Now Rupal was always proud of the fact that her daughter valued her advice and listened to it. Her daughter had made just one exception in her life when she didn’t heed to Rupal’s advice. She gave birth to her daughter, Rupali , against her mother’s wishes and suffered the taunts of the society and the social cast off as Rupal had predicted. Surprisingly enough, the one way she could forget it all was by looking at her daughter’s face; the reason for it all in the first place.
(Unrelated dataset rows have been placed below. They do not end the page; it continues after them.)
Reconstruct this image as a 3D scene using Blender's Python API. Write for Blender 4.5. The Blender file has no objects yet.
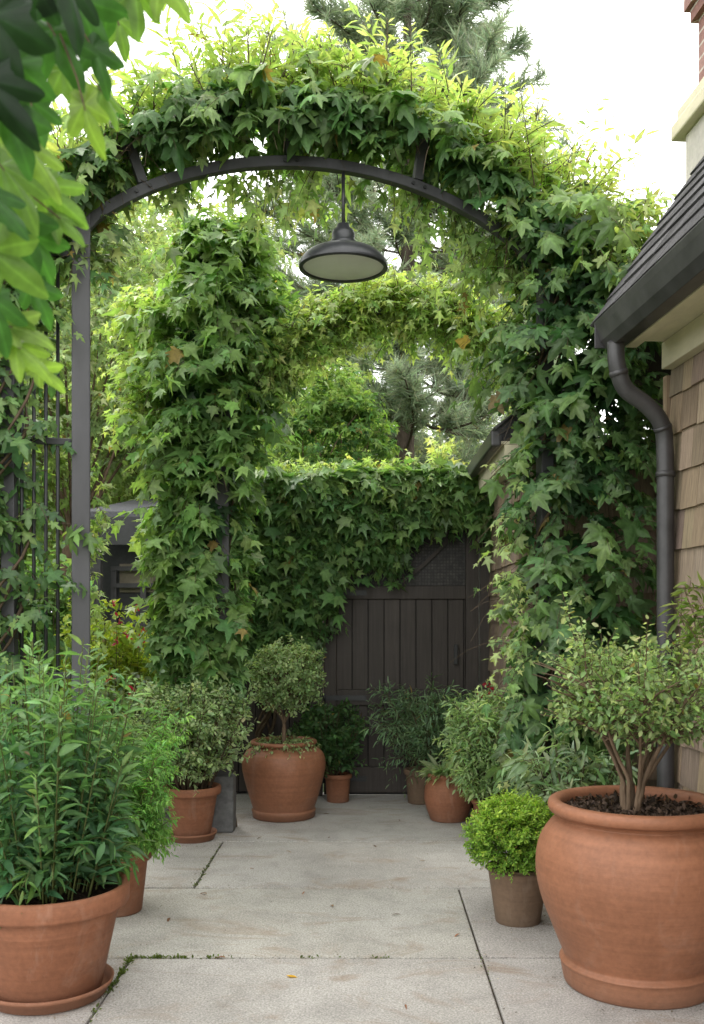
import bpy, math, random
import numpy as np
from mathutils import Vector, Matrix
random.seed(7)
rng = np.random.default_rng(11)
scene = bpy.context.scene
COL = scene.collection
PI = math.pi
EYE = 1.3

def at(px, py, d):
    """a point of the place seen at (px, py) and standing d metres away"""
    return Vector(((px-368)*d/1000, d, EYE+(610-py)*d/1000))

# ------------------------------------------------------------------ materials
def new_mat(name):
    m = bpy.data.materials.new(name); m.use_nodes = True
    nt = m.node_tree; nt.nodes.clear()
    out = nt.nodes.new('ShaderNodeOutputMaterial')
    b = nt.nodes.new('ShaderNodeBsdfPrincipled')
    nt.links.new(b.outputs[0], out.inputs[0])
    return m, nt, b, out
def N(nt, typ, **kw):
    n = nt.nodes.new(typ)
    for k, v in kw.items():
        if k in n.inputs: n.inputs[k].default_value = v
        else: setattr(n, k, v)
    return n
def noise(nt, vec, scale, detail=5, rough=.6, dist=0):
    n = N(nt, 'ShaderNodeTexNoise', Scale=scale, Detail=detail, Roughness=rough, Distortion=dist)
    if vec is not None: nt.links.new(vec, n.inputs['Vector'])
    return n.outputs['Fac']
def ramp(nt, fac, stops):
    r = nt.nodes.new('ShaderNodeValToRGB')
    e = r.color_ramp.elements
    while len(e) < len(stops): e.new(.5)
    for k, (p, c) in enumerate(stops):
        e[k].position = p
        e[k].color = (*c, 1) if not isinstance(c, (int, float)) else (c, c, c, 1)
    nt.links.new(fac, r.inputs[0]); return r.outputs[0]
def mix(nt, fac, a, b, mode='MIX'):
    m = N(nt, 'ShaderNodeMix', data_type='RGBA', blend_type=mode)
    for s, v in ((m.inputs[0], fac), (m.inputs[6], a), (m.inputs[7], b)):
        if hasattr(v, 'links'): nt.links.new(v, s)
        elif isinstance(v, (int, float)): s.default_value = v
        else: s.default_value = (*v, 1)
    return m.outputs[2]
def coords(nt, scale=(1, 1, 1), world=True):
    if world: src = nt.nodes.new('ShaderNodeNewGeometry').outputs['Position']
    else: src = nt.nodes.new('ShaderNodeTexCoord').outputs['Object']
    mp = N(nt, 'ShaderNodeMapping'); mp.inputs['Scale'].default_value = scale
    nt.links.new(src, mp.inputs[0]); return mp.outputs[0]
def bump(nt, b, h, strength=.3, dist=.01):
    n = N(nt, 'ShaderNodeBump', Strength=strength, Distance=dist)
    nt.links.new(h, n.inputs['Height']); nt.links.new(n.outputs[0], b.inputs['Normal'])

def leaf_mat(name, rough=.45, trans=.4, spec=.4, tmul=(1.78, 1.85, .95)):
    m, nt, b, out = new_mat(name)
    a = N(nt, 'ShaderNodeAttribute', attribute_name='Col')
    v = coords(nt)
    f = noise(nt, v, 38, 3)
    c = mix(nt, 1, a.outputs['Color'], ramp(nt, f, [(.25, .72), (.75, 1.28)]), 'MULTIPLY')
    nt.links.new(c, b.inputs['Base Color'])
    b.inputs['Roughness'].default_value = rough
    b.inputs['Specular IOR Level'].default_value = spec
    t = N(nt, 'ShaderNodeBsdfTranslucent')
    tc = mix(nt, 1, c, tmul, 'MULTIPLY')
    nt.links.new(tc, t.inputs['Color'])
    ms = N(nt, 'ShaderNodeMixShader'); ms.inputs[0].default_value = trans
    nt.links.new(b.outputs[0], ms.inputs[1]); nt.links.new(t.outputs[0], ms.inputs[2])
    nt.links.new(ms.outputs[0], out.inputs[0])
    return m
def attr_mat(name, rough, spec=.3, nscale=(30, 30, 4), lo=.7, hi=1.3, bstr=.4, bdist=.004):
    """colour per piece from the mesh, grain from noise"""
    m, nt, b, out = new_mat(name)
    a = N(nt, 'ShaderNodeAttribute', attribute_name='Col')
    v = coords(nt, nscale)
    f = noise(nt, v, 1.0, 6, .65)
    f2 = noise(nt, coords(nt), 2.3, 4)
    c = mix(nt, 1, a.outputs['Color'], ramp(nt, f, [(.28, lo), (.72, hi)]), 'MULTIPLY')
    c = mix(nt, 1, c, ramp(nt, f2, [(.3, .8), (.7, 1.15)]), 'MULTIPLY')
    nt.links.new(c, b.inputs['Base Color'])
    b.inputs['Roughness'].default_value = rough; b.inputs['Specular IOR Level'].default_value = spec
    bump(nt, b, f, bstr, bdist)
    return m
def plain_mat(name, col, rough=.6, var=.2, scale=12, spec=.3, nsc=(1, 1, 1), bstr=.2, bdist=.003, metal=0):
    m, nt, b, out = new_mat(name)
    v = coords(nt, nsc)
    f = noise(nt, v, scale, 6, .65)
    f2 = noise(nt, v, scale*.13, 3)
    lo = tuple(c*(1-var) for c in col); hi = tuple(c*(1+var) for c in col)
    c = mix(nt, 1, ramp(nt, f, [(.3, lo), (.7, hi)]), ramp(nt, f2, [(.3, .82), (.7, 1.15)]), 'MULTIPLY')
    nt.links.new(c, b.inputs['Base Color'])
    b.inputs['Roughness'].default_value = rough; b.inputs['Specular IOR Level'].default_value = spec
    b.inputs['Metallic'].default_value = metal
    bump(nt, b, f, bstr, bdist)
    return m
def terracotta(name, col, dirt=(.16, .10, .07), pale=.2, rings=True, rough=(.6, .8)):
    m, nt, b, out = new_mat(name)
    v = coords(nt, world=False)
    big = noise(nt, v, 3.2, 5, .6, .6)
    fine = noise(nt, v, 55, 4, .6)
    ring = noise(nt, coords(nt, (1.2, 1.2, 42), False), 1.4, 4, .55)
    dk = tuple(c*.78 for c in col); lt = tuple(min(1, c*1.14+.012) for c in col)
    c = ramp(nt, big, [(.28, dk), (.55, col), (.8, lt)])
    c = mix(nt, 1, c, ramp(nt, fine, [(.3, .88), (.7, 1.1)]), 'MULTIPLY')
    if rings: c = mix(nt, 1, c, ramp(nt, ring, [(.3, .87), (.7, 1.08)]), 'MULTIPLY')
    # lime bloom and damp foot
    bl = noise(nt, coords(nt, (5, 5, 2.2), False), 1.7, 6, .7, .8)
    c = mix(nt, ramp(nt, bl, [(.55, 0.0), (.8, pale)]), c, (.62, .5, .42))
    sep = N(nt, 'ShaderNodeSeparateXYZ'); nt.links.new(v, sep.inputs[0])
    foot = N(nt, 'ShaderNodeMapRange', **{'From Min': .12, 'From Max': 0.0, 'To Min': 0, 'To Max': .75})
    nt.links.new(sep.outputs[2], foot.inputs[0])
    mu = N(nt, 'ShaderNodeMath', operation='MULTIPLY'); nt.links.new(foot.outputs[0], mu.inputs[0]); nt.links.new(big, mu.inputs[1])
    c = mix(nt, mu.outputs[0], c, dirt)
    nt.links.new(c, b.inputs['Base Color'])
    r = ramp(nt, big, [(.3, rough[0]), (.7, rough[1])]); nt.links.new(r, b.inputs['Roughness'])
    b.inputs['Specular IOR Level'].default_value = .3
    ad = N(nt, 'ShaderNodeMath', operation='ADD'); nt.links.new(fine, ad.inputs[0]); nt.links.new(ring, ad.inputs[1])
    bump(nt, b, ad.outputs[0], .3, .004)
    return m

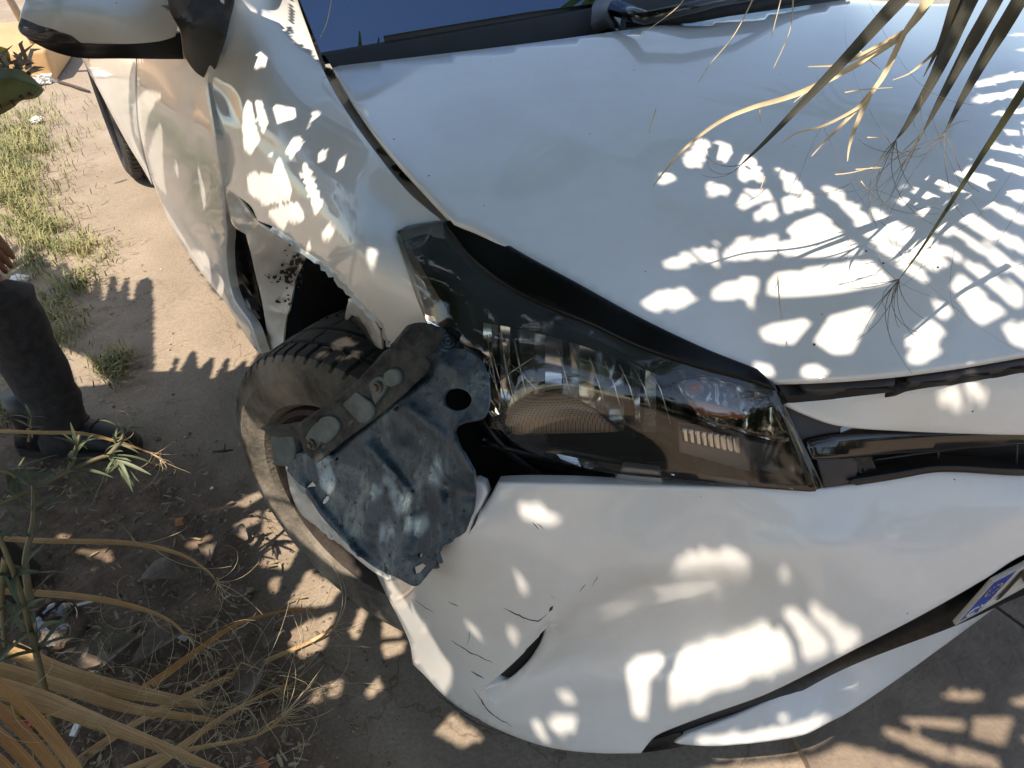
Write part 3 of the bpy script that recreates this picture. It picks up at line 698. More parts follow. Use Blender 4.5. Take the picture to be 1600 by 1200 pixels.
bumper = panel('front_bumper', BUMP_O, BUMP_S, PAINT, car, sp=9, disp=bdisp, rim=.02, rnd=.003, holes=[SLOT])
panel('fog_lamp_slot', [(744,1088,1),(776,1050),(812,1022),(866,965,1),(850,1012),(822,1052),(790,1078)], BUMP_S, BLACK_MATT, car, sp=6, near=-.045, rim=.01)
b = B()   # scuffs dug into the paint
for pl, w in (([(704,1000),(722,1012),(770,1036)],.0008),([(736,1048),(756,1060)],.001),([(786,950),(812,962),(840,970),(856,958)],.0009),([(858,956),(864,947)],.0016),([(740,1075),(765,1112),(800,1135)],.0012),([(672,1078),(720,1110),(760,1130)],.0012),
        ([(860,930),(866,936)],.001),([(700,940),(716,948)],.0006),([(648,938),(678,958)],.0005),([(832,815),(842,828)],.0009),([(838,818),(850,826)],.0007),([(905,925),(915,912)],.0005),([(750,795),(742,815),(733,835)],.0012),([(690,1090),(740,1128),(790,1146)],.0010),([(735,985),(730,1010)],.0004),([(935,900),(925,915)],.0004)):
    q = spline(pl, 5, False); q = q + rng.normal(0, .5, q.shape)
    P = BUMP_S.pt(q, 0); d = bdisp(q); P = P + (CAM - P)/np.linalg.norm(CAM - P, axis=1)[:, None]*(d + .0009)[:, None]
    wv = w*(np.sin(np.linspace(.15, math.pi - .15, len(P))))*rng.uniform(.5, 1.3, len(P))
    b.strip(P, wv, CAM - P[0], fold=0)
b.build('scratches', simple('scratch_dark', (.06,.05,.045), .8), car)['kind'] = 'stuff'
# lower grille opening, lip, plate
LG_S = TPS([(1012,1165,{'z':.17}),(1100,1120,{'z':.235}),(1340,1020,{'z':.35}),(1480,945,{'z':.42}),(1600,880,{'z':.45}),(1060,1160,{'z':.16}),(1320,1040,{'z':.30}),(1600,930,{'z':.35}),(1760,840,{'z':.43})], 1e-3)
panel('lower_grille', [(1006,1176,1),(1010,1150),(1040,1124),(1190,1066),(1340,998),(1480,922),(1600,852),(1760,795),(1760,880),(1600,930),(1500,975),(1320,1045),(1170,1125),(1062,1168,1)], LG_S, simple('grille_black', (.004,.004,.0042), .5, spec=.25), car, sp=10, near=-.03, rim=.02,
      disp=ridge([([(1020,1150),(1230,1075),(1480,955)],9,.012)]))
LIP_S = TPS([(1058,1161,{'z':.165}),(1075,1153,{'z':.175}),(1161,1121,{'z':.19}),(1291,1052,{'z':.215}),(1316,1036,{'z':.222}),(1490,967,{'z':.24}),(1600,905,{'z':.25}),(1170,1157,{'z':.165}),(1259,1145,{'z':.165}),(1300,1123,{'z':.168}),
    (1397,1064,{'z':.172}),(1560,946,{'z':.18}),(1700,870,{'z':.18}),(1700,840,{'z':.25})], 1e-3)
panel('bumper_lip', [(1058,1161,1),(1080,1150),(1161,1117),(1230,1083),(1291,1050),(1318,1036),(1400,1003),(1490,966),(1600,903),(1760,830),(1760,860),(1600,918),(1560,946),(1480,1005),(1397,1064),(1330,1108),(1298,1125),(1259,1145),(1215,1154),(1165,1160),(1110,1164)], LIP_S, PAINT, car, sp=8, rim=.05, rnd=.004)
panel('lip_end', [(1010,1166,1),(1022,1150),(1060,1147),(1074,1152,1),(1058,1163,1)], LIP_S, BLACK, car, sp=6, near=-.006, rim=.02)
pl = bpy.data.objects.new('number_plate', None); COL.objects.link(pl); put(pl, car)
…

Rupal’s daughter did fear society’s reaction. The burning shame and humiliation would have been more than she could bear. Floundering alone within the borders of the society with no support presented a very daunting picture and seemed to be unnecessary when other options were available.
  
But for her the pain of wrenching a part of herself away and making the conscious decision of killing a life within herself was greater than any fear she had. She chose to become an unmarried mother rather than remain a respectable daughter in society’s eyes. She was a victim of the society’s taunts but she escaped the barbs of guilt and shame in her own heart.

Are we really free to live and choose? You decide. When killing a child in the womb is respectable but having the baby isn’t, there sure is something wrong with the society and its invective, condemning lens that finds a fitful garb, to judge and not try to help or understand.

A stalwart presage for the interesting times we’re in would be to really let this story sink in. Who really is to blame?